I don't know of any DSi quirks that might trouble things (most homebrew tends to be for DS mode, where you can happily do that -- some programs even flipping the ideas of commercial DS games on their head and using the ARM7 as primary brains and ARM9 as workhorse). There is a minimal amount of synchronisation between the two compared to other more developed multicore/dual CPU setups so you will have to handle that as well (you are not quite into full Amdahl's law but will appreciate it).

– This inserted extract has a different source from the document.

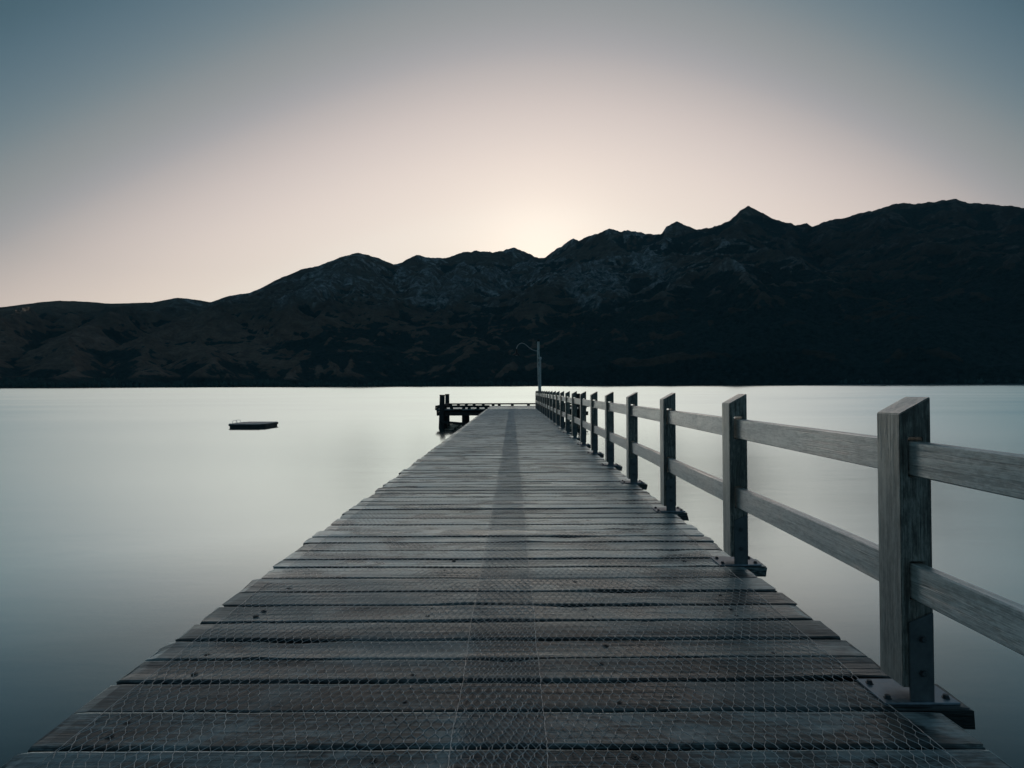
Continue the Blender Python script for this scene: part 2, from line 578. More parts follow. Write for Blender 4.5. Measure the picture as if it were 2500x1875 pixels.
# warp so that spurs and gullies meander
wx = X + 330 * (fbm(X / 900, Y / 900, 4, 3) - 0.5) + 90 * (fbm(X / 230, Y / 230, 3, 4) - 0.5)
wy = Y + 330 * (fbm(X / 900 + 40, Y / 900, 4, 13) - 0.5)
skyt = np.interp(azg, az_s, tan_s)
rough_k = np.interp(azg, [-66, -30, -12, 5, 45, 66], [0.0004, 0.0006, 0.0014, 0.0024, 0.0022, 0.002])
skyt = skyt + rough_k * 2 * (fbm(azg * 2.2, azg * 0, 4, 21, 0.6) - 0.5)
Hc = skyt[None, :] * Rc                               # crest height
# spurs: polylines from crest points down to the shore
spurs = []
for a0, da in [(-64, 4), (-55, 3), (-47, -3), (-40, -4), (-33.4, -5), (-27.5, -6), (-22, -7), (-15.0, -6), (-11.5, -5), (-8.3, -6.5), (-4.6, -3),
               (-2.2, -4), (3.0, -5.5), (6.8, 1.5), (10, 6), (15.2, 5), (18.6, 5), (21.7, 1), (25.5, 3), (29, 4), (33, 2), (37, 3), (40.5, 4), (46, 3), (52, 2), (60, 0)]:
    h0 = float(np.interp(a0, azg, skyt) * crest_R(a0))
    pts = []
    for i, t in enumerate(np.linspace(1.0, 0.02, 8)):
        a = a0 + da * (1 - t) + 1.3 * math.sin(i * 1.7 + a0)*(0.2 + (1 - t))
        r = float(shore_R(a) + (crest_R(a0) - shore_R(a)) * t)
        prof = 0.04 + 0.96 * t ** 1.12
        if 0 < i < 7:
            prof += 0.035 * math.sin(i * 2.9 + a0 * 1.3)
        pts.append((r * math.sin(R(a)), r * math.cos(R(a)), h0 * prof * (0.97 if i else 1.0)))
    spurs.append(pts)
H = np.zeros_like(X)
for pts in spurs:
    for (x0, y0, h0), (x1, y1, h1) in zip(pts, pts[1:]):
        dx, dy = x1 - x0, y1 - y0
        s = np.clip(((wx - x0) * dx + (wy - y0) * dy) / (dx * dx + dy * dy), 0, 1)
        dist = np.hypot(wx - (x0 + s * dx), wy - (y0 + s * dy))
        hh = h0 + (h1 - h0) * s - 0.62 * dist + 0.00012 * np.minimum(dist, 1500) ** 2
        H = np.maximum(H, hh)
# the head wall below the crest, concave
wall = Hc * np.clip(T, 0, 1) ** 2.3
H = np.maximum(H, wall)
base = 4 + 0.06 * (RR - Rs) + 0.00004 * np.clip(RR - Rs, 0, 900) ** 2
H = np.maximum(H, base)
# erosion detail
det = fbm(wx / 260, wy / 260, 6, 31, 0.55, True) - 0.5
det2 = fbm(wx / 90, wy / 90, 4, 47, 0.55) - 0.5
k_amp = np.clip(H / 500, 0, 1) * np.clip((1.0 - T) * 6, 0, 1)
gul = fbm(wx / 620 + 9, wy / 1500, 4, 71, 0.5, True) - 0.55
H = H + k_amp * 260 * gul
H = H + k_amp * (150 * det + 18 * det2)
cap = (skyt[None, :] * RR) * (0.93 + 0.065 * np.clip(T, 0, 1) ** 3)
front = T < 0.999
H = np.where(front, np.minimum(H, cap), H)
blend = np.clip((T - 0.86) / 0.14, 0, 1) ** 2
H = np.where(front, H * (1 - blend) + Hc * (0.985 + 0.015 * T) * np.clip(T, 0, 1) ** 2 * blend, H)
H = np.where(T >= 0.999, Hc * np.clip(1 - (T - 1.0) * 1.5, 0, 1), H)
H = H * np.clip(T * 60, 0, 1) - 3 * (T < 0.004)
def boxblur(a, n):
    for ax in (0, 1):
        p = np.pad(a, [(n, n) if i == ax else (0, 0) for i in (0, 1)], 'edge')
        c = np.cumsum(p, ax)
        c = np.insert(c, 0, 0, ax)
        a = (np.take(c, np.arange(2 * n + 1, c.shape[ax]), ax) - np.take(c, np.arange(0, c.shape[ax] - 2 * n - 1), ax)) / (2 * n + 1)
    return a


Hs = np.where(front, H, Hc)
hollow = np.clip((boxblur(Hs, 9) - Hs) / 45.0, -1, 1) * 0.6 + np.clip((boxblur(Hs, 3) - Hs) / 14.0, -1, 1) * 0.4
V = np.stack([X, Y, H], -1).reshape(-1, 3)
V[:, 2] += CAM_Z * np.clip(T.reshape(-1), 0, 1)
idx = np.arange(NA * NR).reshape(NR, NA)
Fq = np.stack([idx[:-1, :-1], idx[:-1, 1:], idx[1:, 1:], idx[1:, :-1]], -1).reshape(-1, 4)

m, nt, bs = new_mat('mountain_ground')
k = NT(nt)
tcn = k.node('ShaderNodeTexCoord')
geo = k.node('ShaderNodeNewGeometry')
pos = tcn.outputs['Object']
sxyz = k.node('ShaderNodeSeparateXYZ')
k.put(sxyz.inputs[0], pos)
nz = k.node('ShaderNodeSeparateXYZ')
k.put(nz.inputs[0], geo.outputs['True Normal'])
n_big = k.noise(k.mapped(pos, (0.0016, 0.0016, 0.0030)), 1.0, 5, 0.6, 0.6)
n_mid = k.noise(k.mapped(pos, (0.007, 0.007, 0.012)), 1.0, 5, 0.65, 0.8)
n_fine = k.noise(k.mapped(pos, (0.04, 0.04, 0.05)), 1.0, 4, 0.65)
hgt = sxyz.outputs['Z']
grass = k.ramp(k.math('ADD', k.math('MULTIPLY', n_mid, 0.6), k.math('MULTIPLY', n_fine, 0.4)),
               [(0.32, (0.07, 0.052, 0.043)), (0.5, (0.16, 0.115, 0.092)), (0.68, (0.27, 0.195, 0.155))])
heath = k.mix(k.range(sxyz.outputs['X'], 900, 3200, 0.0, 0.6), k.ramp(n_mid, [(0.3, (0.05, 0.049, 0.044)), (0.7, (0.13, 0.113, 0.093))]), (0.03, 0.036, 0.037))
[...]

The devkitpro/devkitarm stuff
https://devkitpro.org/ will contain the GNU assemblers which is where most homebrew devs will land. Some ROM hackers have some others (though frankly most will use the dkp/GNU stuff for things with more than handful of instructions,
https://www.romhacking.net/utilities/635/ if you wanted a start though that version is a bit out of date so go find betas), and there is probably some more buried in the various gigaleak stuff for the commercial DS coding environments (see various how to build pokemon discussions). I don't think I ever saw anybody use the ARM-sdt on the DS; a few GBA homebrew* will.
*speaking of homebrew devkitpro quite notably is very aggressive in removing old versions of it and not all newer versions will compile older code. To that end you may also face issues there is you plan on inlining a bunch of demanding code areas in some existing DS homebrew and just having the rest compile.
http://problemkaputt.de/gbatek.htm#armcpureference is the hardware reference for 99% of people playing on the DS. The no$gba debugger is also good stuff.
For the sake of links though
http://imrannazar.com/ARM-Opcode-Map
http://www.coranac.com/tonc/text/asm.htm is for the GBA but the GBA is similar enough to the DS that I link it anyway.
https://blog.quirk.es/2008/12/things-you-never-wanted-to-know-about.html
ARM themselves will also have listings.